10 Facts – New Westminster, B.C.

On July 16th, 1860; the city of New Westminster was officially incorporated into British Columbia.  While the city is now known predominantly as a municipality of Greater Vancouver rather than its by its own identity it was, in the past, a city which was incredibly significant in its own right.  While this post would have made more sense last week (when I had initially intended to upload it), life got in the way and so it’s going up now! And so, without further delay, here are ten cool facts about New Westminster:

The View of New Westminster from the Fraser River, 1865.

The View of New Westminster from the Fraser River, 1865.

  1. Prior to European arrival, First Nations groups in the area used the site where New Westminster would appear for both seasonal and permanent settlements.
  2. The site of New Westminster was chosen in 1895 predominantly for military reasons as it was located on a steep hill on the northern side of a wide river and, therefore, easily defended.
  3. The name ‘New Westminster’ was chosen by Queen Victoria in 1859 after her favorite part of London; Westminster.
  4. Due to its connection with Queen Victoria, New Westminster holds the nickname of ‘The Royal City’.
  5. New Westminster is British Columbia’s first capital and the oldest city in western Canada, it was selected as the first capitol of British Columbia in 1859. However, in 1866 the colonies of British Columbia and Vancouver Island united as “British Columbia” and the capital of the Colony of Vancouver Island, Victoria, was made the capital of the newly amalgamated colony at that time.
  6. The main feature of the New Westminster Museum and Archives is the 1865 Irving House which is thought to be the oldest intact house in the Lower Mainland.
  7. During the Cariboo Gold Rush New Westminster was a major outfitting point for prospectors as all travel to the goldfield ports of Yale and Port Douglas was completed by steamboat or canoe up the Fraser River.
  8. A massive fire in 1898 destroyed the majority of the downtown area of the city.

    A Shot of the City Taken After the Fire of 1898.

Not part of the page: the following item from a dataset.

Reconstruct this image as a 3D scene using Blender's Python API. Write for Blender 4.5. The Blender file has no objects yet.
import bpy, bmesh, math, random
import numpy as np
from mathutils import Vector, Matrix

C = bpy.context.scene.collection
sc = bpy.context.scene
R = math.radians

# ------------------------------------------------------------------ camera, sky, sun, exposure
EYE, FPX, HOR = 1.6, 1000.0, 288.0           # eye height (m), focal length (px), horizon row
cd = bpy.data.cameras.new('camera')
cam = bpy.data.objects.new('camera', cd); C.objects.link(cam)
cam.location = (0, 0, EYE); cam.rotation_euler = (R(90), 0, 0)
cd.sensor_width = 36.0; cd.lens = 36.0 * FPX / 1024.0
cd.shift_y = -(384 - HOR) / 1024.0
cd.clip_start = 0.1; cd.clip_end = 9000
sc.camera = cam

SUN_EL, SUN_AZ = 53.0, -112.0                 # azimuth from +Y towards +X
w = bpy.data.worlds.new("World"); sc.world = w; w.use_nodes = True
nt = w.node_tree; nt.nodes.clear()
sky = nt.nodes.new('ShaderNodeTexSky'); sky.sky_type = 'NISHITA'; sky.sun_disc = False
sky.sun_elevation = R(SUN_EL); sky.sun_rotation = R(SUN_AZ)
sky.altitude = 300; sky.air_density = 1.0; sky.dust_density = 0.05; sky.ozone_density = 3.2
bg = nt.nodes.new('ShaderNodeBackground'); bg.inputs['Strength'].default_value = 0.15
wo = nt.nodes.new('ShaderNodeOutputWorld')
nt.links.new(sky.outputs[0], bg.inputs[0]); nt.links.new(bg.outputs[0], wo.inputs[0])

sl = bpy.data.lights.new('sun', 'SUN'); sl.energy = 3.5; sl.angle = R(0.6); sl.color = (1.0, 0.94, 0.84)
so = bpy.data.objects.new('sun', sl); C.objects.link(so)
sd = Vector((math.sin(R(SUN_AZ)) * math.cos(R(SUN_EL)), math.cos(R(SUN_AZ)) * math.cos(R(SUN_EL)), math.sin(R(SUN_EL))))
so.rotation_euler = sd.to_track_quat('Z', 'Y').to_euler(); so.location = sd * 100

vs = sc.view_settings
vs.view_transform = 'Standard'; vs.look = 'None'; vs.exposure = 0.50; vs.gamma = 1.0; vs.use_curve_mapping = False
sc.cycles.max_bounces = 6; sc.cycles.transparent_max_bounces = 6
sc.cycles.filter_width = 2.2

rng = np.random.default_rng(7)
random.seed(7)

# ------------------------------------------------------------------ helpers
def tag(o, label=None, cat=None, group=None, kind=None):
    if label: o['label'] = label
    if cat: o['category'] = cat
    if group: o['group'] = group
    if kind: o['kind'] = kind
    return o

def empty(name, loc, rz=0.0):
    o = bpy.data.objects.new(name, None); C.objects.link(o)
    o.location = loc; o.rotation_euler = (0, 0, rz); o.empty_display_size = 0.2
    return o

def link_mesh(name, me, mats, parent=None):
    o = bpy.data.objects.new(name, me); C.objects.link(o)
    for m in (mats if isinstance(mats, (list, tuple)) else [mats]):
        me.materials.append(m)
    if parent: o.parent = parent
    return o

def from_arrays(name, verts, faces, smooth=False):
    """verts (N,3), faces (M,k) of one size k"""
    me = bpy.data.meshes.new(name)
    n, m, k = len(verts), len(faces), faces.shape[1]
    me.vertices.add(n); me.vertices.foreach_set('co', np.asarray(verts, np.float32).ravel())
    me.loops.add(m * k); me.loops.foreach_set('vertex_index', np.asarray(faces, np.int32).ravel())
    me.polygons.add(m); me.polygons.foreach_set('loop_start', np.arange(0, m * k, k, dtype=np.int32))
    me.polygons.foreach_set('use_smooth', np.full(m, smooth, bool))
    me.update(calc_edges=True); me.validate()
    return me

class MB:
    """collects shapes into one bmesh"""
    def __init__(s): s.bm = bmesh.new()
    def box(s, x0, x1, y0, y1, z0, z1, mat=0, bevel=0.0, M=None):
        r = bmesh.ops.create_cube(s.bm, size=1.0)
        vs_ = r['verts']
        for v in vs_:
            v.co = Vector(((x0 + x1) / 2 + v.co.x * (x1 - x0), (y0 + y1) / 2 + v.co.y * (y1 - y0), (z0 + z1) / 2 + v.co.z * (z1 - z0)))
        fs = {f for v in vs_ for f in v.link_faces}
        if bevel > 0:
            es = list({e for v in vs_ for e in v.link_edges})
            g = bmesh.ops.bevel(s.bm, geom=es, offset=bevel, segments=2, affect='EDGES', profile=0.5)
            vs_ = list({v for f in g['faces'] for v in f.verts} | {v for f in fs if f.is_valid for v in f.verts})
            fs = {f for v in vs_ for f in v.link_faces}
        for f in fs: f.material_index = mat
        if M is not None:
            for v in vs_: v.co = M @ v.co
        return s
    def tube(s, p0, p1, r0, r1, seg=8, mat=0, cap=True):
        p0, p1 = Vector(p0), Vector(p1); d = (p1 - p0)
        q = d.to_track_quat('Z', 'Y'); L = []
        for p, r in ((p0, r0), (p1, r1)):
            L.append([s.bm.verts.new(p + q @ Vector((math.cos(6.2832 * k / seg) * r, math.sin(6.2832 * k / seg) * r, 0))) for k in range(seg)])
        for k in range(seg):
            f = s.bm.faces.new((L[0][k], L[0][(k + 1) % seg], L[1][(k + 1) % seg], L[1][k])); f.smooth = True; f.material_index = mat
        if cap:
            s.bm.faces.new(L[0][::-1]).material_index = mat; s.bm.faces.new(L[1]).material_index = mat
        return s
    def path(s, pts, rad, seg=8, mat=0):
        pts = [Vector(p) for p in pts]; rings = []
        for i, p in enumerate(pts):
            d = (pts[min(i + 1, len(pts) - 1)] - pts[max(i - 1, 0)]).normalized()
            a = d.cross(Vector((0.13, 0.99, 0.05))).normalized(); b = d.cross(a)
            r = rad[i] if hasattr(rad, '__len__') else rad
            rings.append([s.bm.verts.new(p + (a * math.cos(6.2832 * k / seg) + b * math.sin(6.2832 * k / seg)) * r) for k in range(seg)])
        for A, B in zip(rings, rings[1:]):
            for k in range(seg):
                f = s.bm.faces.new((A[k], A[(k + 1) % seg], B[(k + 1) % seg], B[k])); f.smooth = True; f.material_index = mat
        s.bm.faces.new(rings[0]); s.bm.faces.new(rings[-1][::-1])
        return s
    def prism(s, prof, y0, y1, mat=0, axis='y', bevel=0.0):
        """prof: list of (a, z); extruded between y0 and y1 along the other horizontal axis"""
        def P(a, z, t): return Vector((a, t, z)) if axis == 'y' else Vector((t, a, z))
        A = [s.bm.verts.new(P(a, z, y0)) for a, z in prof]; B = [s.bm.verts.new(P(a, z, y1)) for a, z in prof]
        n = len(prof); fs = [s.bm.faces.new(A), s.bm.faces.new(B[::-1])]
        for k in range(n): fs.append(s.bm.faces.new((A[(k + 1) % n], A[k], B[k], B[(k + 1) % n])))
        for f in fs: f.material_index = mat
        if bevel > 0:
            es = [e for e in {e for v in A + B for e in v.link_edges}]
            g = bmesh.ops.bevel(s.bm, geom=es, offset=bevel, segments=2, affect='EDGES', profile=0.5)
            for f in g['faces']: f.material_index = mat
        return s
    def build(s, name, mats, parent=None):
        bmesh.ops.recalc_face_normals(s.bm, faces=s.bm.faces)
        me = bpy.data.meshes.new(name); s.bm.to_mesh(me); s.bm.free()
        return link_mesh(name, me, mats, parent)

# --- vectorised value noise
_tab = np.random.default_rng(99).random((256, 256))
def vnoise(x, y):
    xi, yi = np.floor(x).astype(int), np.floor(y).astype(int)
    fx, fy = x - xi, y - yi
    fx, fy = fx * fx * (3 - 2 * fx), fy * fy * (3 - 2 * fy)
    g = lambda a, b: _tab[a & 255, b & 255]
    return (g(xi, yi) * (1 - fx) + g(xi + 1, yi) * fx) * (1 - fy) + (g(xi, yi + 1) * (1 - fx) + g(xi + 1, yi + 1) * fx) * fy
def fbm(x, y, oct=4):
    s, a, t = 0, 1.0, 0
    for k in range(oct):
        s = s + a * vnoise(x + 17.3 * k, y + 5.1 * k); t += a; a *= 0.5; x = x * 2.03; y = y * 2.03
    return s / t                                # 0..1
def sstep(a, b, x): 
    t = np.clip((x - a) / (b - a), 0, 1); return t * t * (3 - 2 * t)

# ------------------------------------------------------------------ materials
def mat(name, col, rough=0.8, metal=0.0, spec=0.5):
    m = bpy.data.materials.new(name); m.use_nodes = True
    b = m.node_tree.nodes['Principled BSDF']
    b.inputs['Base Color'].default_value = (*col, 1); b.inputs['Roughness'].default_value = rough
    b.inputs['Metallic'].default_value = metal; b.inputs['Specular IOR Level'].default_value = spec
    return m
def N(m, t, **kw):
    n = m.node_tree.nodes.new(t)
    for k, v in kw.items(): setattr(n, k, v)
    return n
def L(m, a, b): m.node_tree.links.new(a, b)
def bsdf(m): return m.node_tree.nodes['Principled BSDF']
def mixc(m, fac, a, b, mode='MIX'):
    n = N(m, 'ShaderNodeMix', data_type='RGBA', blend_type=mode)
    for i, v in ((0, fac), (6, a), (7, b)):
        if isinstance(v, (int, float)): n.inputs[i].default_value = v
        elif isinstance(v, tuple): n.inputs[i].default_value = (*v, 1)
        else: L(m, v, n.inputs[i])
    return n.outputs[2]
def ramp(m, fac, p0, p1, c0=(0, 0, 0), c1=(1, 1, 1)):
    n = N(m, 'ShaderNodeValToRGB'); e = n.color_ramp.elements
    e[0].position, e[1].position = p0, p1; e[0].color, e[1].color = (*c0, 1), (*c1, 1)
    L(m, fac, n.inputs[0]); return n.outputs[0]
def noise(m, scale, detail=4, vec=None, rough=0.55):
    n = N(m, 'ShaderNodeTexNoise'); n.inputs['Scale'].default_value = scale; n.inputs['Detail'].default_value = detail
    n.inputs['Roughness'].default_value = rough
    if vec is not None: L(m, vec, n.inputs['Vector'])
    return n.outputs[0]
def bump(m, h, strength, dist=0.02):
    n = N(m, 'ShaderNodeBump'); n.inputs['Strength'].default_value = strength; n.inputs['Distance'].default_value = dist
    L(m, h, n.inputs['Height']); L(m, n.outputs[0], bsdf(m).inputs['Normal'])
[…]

    A Shot of the City Taken After the Fire of 1898.

  9. The railroad bridge just upstream from the Pattullo Bridge was opened in 1904 and when first opened, it was a double-decker bridge with rail on the bottom and road on the top.
  10. The Fraser Cemetery and St Peter’s Cemetery have historical roots that link the histories of the city, the region and the Province.
Shots of Columbia Street in 1932 and 2008.

Shots of Columbia Street in 1932 and 2008.